You also need to be aware that sometimes you have to go through an intermediate load to get to the one desired.
As an example, upgrading from say firmware v6 to v8, you need to v6 to v7 to v8, not direct v6 to v8 (example only). -
control Member Posts: 309If I wanted to put the firmware files on a different TFTP server because the link to the CUCM was slow, what is the way to do this?
I don't want the actual firmware files going across the WAN link due to the slow speed. (The phone is registering to a remote CUCM). I'd like to put the firmware files local to the site where the phone is physically at.
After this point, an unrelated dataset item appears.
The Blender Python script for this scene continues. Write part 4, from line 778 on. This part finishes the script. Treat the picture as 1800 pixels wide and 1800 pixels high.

As I understand the Phone still needs to contact the CUCM to register and receive it's config file, but how do I get it to look for the actual Firmware files in a different location after this? -
azaghul Member Posts: 569 ■■■■□□□□□□Firmware upgrades are usually an infrequent occurance and could be done out of hours after the remote site. As once they are at your current version, thats it they aren't going to need to upgrade again soon, or if the phones are coming from your central site, update them before sending them out (probably easiest).
However, you could put a CUCM subscriber there and run it as a TFTP server and call processor (additional license costs for the extra node), or extract the firmware files from CUCM and place them on the local router and fail over to CUCME as SRST to force the firmware upgrade using the router as a TFTP server.